Constance Devernay, who’s been helping Tarantolo find her own “inner Gretel” agrees that – despite doing it all before, in 2013 – the props, especially the edible ones, can spring their own surprises. “I remember three years ago, when Chris (Hampson) said ‘by the way, you have to eat on-stage’, thinking ‘ohhh! really?’. Because you wouldn’t usually think of eating before dancing a major solo – not even for a sugar rush. But it’s an important part of the scene, so you find a way to do it – in small mouthfuls.”

Meanwhile her own memories of leaving home when she was only 12 have fed dramatically into Gretel’s solo in the forest. “I left home, in the north of France to go to ballet school in the south,” she explains. “I was so excited, it was to be this new adventure – then suddenly, it hit me. My parents... I was no longer with them. There was no nearby safety-net. And that moment in the forest with Hansel, when Gretel realises what she’s done – it’s that exact same shock for me. A moment when you are so alone, and you have no idea what’s going to happen. And it has been your choice, and now it’s your responsibility, your fault, if it goes really wrong. Every time I’m in that forest, that feeling comes. I think, this time, because the steps are already in our bodies, it will be possible to concentrate on those kinds of memories, really make them a part of Gretel.”

Bethany Kingsley-Garner is, likewise, really looking forward to dancing Gretel again. “I feel, three years on, I’m a different person – a different dancer – and I want to add some finishing touches, because I have a better sense of who I am, and who Gretel is. Because I’m a very organised person – the one who says ‘Come on, we’re going now. This is what we’re doing’ – I find Gretel bossing Hansel is easy. But finding how to show her compassion is, I think, more complicated until she has this beautiful solo in Act Two that is almost like a lament. She looks at Hansel in the cage, and at the Witch, and her whole body just drops, her head goes down, as she realises what she’s done. I think audiences see there’s a different side to Gretel, a true self, one they can love.”

If that episode calls up Kingsley-Garner’s acting skills, the food-fight is “probably one of my favourite things."

"You really get to channel your inner child – get sticky and messy.

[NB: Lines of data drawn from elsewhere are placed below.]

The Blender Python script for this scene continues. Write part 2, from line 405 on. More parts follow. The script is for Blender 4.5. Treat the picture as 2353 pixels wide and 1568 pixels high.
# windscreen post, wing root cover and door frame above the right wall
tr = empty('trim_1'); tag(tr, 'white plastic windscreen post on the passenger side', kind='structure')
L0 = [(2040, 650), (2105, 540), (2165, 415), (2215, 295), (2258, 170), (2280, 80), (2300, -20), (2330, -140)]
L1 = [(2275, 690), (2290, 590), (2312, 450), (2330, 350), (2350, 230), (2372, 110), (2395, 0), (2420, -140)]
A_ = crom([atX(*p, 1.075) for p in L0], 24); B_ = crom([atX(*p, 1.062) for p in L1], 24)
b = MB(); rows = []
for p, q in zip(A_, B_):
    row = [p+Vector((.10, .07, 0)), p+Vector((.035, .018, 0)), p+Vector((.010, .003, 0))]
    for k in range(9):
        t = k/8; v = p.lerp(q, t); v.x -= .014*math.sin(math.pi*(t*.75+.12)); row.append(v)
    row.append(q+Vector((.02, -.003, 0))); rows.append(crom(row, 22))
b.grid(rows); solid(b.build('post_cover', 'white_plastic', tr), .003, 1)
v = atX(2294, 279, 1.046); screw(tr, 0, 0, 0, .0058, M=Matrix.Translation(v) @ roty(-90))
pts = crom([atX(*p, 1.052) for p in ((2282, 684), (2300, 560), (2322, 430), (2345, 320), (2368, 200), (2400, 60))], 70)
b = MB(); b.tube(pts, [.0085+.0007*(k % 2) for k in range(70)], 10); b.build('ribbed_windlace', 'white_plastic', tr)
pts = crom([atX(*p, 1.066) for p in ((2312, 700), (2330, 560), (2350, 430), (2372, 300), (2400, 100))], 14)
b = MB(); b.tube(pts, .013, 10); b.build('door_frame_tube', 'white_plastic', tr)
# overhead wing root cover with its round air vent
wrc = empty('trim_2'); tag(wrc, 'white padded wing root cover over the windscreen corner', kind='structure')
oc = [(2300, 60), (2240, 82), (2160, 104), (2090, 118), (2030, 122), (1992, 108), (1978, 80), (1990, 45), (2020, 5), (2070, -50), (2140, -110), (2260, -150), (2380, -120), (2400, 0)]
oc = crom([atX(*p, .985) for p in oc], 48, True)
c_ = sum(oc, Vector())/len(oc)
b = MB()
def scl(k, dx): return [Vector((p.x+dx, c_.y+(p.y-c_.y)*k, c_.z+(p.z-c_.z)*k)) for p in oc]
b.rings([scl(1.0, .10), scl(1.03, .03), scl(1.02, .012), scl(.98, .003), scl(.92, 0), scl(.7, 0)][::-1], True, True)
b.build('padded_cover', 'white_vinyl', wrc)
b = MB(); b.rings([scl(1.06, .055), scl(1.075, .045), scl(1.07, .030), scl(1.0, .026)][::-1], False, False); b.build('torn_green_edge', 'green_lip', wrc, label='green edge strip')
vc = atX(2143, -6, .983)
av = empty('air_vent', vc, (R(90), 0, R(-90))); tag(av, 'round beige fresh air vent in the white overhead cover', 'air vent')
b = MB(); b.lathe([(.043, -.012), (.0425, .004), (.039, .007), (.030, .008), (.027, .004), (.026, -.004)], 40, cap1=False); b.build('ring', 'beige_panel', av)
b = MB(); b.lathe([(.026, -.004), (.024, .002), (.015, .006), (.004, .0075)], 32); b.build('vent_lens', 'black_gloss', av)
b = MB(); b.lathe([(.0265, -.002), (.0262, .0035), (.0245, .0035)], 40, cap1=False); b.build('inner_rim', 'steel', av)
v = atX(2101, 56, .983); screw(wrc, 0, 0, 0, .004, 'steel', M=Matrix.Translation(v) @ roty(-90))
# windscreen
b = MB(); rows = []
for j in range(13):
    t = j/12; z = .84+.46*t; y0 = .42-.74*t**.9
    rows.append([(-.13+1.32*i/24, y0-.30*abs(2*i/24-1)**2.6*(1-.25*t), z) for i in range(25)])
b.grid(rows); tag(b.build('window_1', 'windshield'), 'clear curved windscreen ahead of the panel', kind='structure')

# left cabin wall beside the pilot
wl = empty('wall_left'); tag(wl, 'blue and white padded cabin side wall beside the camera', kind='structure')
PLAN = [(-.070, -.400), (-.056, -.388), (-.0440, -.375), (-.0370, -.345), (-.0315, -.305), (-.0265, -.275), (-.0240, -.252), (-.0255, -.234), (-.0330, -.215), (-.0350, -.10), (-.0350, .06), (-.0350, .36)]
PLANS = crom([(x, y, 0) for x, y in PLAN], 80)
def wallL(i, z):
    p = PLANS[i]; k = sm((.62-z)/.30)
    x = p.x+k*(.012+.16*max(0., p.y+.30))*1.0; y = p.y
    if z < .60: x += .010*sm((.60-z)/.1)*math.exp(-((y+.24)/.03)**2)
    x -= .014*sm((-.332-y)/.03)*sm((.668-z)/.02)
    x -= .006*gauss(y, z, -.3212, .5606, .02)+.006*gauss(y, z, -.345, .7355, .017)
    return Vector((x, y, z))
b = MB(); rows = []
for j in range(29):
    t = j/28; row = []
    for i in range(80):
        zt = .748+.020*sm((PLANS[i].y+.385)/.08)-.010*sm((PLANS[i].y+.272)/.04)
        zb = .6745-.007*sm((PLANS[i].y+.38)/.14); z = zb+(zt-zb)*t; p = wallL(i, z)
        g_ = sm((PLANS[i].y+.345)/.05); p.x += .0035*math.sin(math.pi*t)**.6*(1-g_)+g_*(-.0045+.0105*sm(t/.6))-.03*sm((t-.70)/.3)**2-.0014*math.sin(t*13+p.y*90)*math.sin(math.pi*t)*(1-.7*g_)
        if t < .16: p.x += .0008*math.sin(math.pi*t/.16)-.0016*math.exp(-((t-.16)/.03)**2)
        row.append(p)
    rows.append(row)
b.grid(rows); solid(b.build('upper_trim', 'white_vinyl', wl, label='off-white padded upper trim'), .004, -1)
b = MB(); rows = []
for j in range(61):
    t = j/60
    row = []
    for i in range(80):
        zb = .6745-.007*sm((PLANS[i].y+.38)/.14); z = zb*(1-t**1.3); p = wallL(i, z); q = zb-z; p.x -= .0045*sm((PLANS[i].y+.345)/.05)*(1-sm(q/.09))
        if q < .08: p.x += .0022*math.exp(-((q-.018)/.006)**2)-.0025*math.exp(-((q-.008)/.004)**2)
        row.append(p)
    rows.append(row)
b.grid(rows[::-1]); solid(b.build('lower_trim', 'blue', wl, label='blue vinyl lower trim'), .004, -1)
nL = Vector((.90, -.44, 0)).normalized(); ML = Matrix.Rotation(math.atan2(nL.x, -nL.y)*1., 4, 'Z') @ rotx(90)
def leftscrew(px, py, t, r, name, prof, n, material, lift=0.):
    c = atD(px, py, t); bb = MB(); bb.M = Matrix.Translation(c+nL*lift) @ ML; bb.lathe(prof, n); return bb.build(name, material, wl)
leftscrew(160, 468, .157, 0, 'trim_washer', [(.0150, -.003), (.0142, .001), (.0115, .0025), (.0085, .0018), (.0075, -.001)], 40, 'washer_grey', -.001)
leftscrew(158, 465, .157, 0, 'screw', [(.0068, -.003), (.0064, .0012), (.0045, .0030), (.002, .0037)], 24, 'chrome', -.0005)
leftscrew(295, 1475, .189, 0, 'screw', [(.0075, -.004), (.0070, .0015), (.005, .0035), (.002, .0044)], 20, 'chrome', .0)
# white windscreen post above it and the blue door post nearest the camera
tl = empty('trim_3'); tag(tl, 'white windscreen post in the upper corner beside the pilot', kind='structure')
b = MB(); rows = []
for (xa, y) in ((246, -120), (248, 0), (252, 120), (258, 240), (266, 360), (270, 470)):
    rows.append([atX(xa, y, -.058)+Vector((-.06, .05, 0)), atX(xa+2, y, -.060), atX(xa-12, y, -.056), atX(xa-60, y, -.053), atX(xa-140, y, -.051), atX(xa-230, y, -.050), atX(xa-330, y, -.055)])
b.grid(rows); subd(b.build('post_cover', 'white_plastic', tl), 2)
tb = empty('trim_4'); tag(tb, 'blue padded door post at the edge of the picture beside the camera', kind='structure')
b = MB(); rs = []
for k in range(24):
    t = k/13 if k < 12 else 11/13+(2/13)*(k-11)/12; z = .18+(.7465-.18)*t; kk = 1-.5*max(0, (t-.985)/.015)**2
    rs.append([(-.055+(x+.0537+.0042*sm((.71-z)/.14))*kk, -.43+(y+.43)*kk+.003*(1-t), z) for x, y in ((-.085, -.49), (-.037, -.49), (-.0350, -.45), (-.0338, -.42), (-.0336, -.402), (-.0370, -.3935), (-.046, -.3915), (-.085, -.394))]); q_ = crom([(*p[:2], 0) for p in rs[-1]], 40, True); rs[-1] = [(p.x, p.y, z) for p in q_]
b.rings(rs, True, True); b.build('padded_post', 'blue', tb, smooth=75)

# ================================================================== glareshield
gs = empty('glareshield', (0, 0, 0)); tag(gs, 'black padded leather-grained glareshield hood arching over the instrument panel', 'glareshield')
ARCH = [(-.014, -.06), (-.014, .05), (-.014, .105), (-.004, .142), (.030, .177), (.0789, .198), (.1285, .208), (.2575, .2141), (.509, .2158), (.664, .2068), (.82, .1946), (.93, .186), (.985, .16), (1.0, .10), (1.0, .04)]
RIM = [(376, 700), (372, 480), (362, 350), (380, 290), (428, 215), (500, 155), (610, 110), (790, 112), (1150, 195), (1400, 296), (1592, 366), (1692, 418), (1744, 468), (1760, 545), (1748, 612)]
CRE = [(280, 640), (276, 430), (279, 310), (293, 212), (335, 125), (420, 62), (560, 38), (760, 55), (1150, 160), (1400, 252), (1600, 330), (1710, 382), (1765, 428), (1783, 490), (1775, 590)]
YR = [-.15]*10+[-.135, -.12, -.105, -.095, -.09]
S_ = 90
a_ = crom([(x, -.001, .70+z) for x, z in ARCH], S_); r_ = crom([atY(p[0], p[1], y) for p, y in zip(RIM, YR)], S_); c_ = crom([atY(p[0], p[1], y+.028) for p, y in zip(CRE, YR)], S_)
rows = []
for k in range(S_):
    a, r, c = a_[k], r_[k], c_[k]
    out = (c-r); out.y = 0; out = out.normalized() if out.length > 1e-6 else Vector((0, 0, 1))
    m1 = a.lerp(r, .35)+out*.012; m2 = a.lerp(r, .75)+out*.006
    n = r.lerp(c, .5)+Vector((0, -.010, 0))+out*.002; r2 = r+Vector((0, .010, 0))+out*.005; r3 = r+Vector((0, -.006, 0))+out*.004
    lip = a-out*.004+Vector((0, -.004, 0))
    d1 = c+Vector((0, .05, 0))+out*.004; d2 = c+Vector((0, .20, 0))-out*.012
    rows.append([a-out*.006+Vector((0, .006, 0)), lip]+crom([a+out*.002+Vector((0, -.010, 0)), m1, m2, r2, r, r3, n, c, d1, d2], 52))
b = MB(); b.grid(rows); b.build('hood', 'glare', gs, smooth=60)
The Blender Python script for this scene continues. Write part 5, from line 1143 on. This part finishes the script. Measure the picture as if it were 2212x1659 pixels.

I recommend marshmallows – very gooey, but they slip down smoothly.”

Such happy antics are, of course, prompted by the Witch’s cruel hunger for eating little children. Sssshhh. . . Araminta Wraith is actually a vegetarian. On-stage, however, she is relishing every morsel of the Witch’s chameleon presence. “I love narrative ballets,” she says. “I love the twists you get in a narrative character, something I can get my teeth into and enjoy as a dancer. The fact that this Witch can be so glamourous, almost seductive, at the start means reeling everyone into believing she’s this lovely, kind lady who’s all smiles and pockets full of sweets.

"Then you get this total transformation into someone who is truly evil from the inside out. And for me, that’s such a brilliant journey to make. You get to explore so many different sides, and styles – acting, and dancing. You’ve got the pointe-work when she’s being floaty and magical – and then, in the cottage, you’ve got this mixture of grotesque comedy and horror as she lures the children in.”

Wraith chuckles, with evident glee at the very prospect. “I seem to have developed some strange ‘witch-walk’ recently. It’s been creeping up on me... And the great thing is that Chris allows you to develop your own personality for the character, as long as you are following his scenario and his choreography. I wasn’t here when they did it first time round, so I can more or less be my own role model – and I’m loving it.”

All four women admit to having a sweet tooth – so look out, little Gingerbread House, your walls might be in line for some surreptitious nibblings. . .

Scottish Ballet perform Hansel & Gretel at the Festival Theatre, Edinburgh from tonight until Saturday, December 31. The show then tours to Theatre Royal, Glasgow (Thu 5-Sat 14 Jan); His Majesty’s, Aberdeen (Wed 18-Sat 21 Jan); and Eden Court, Inverness (Wed 25-Sat 28 Jan).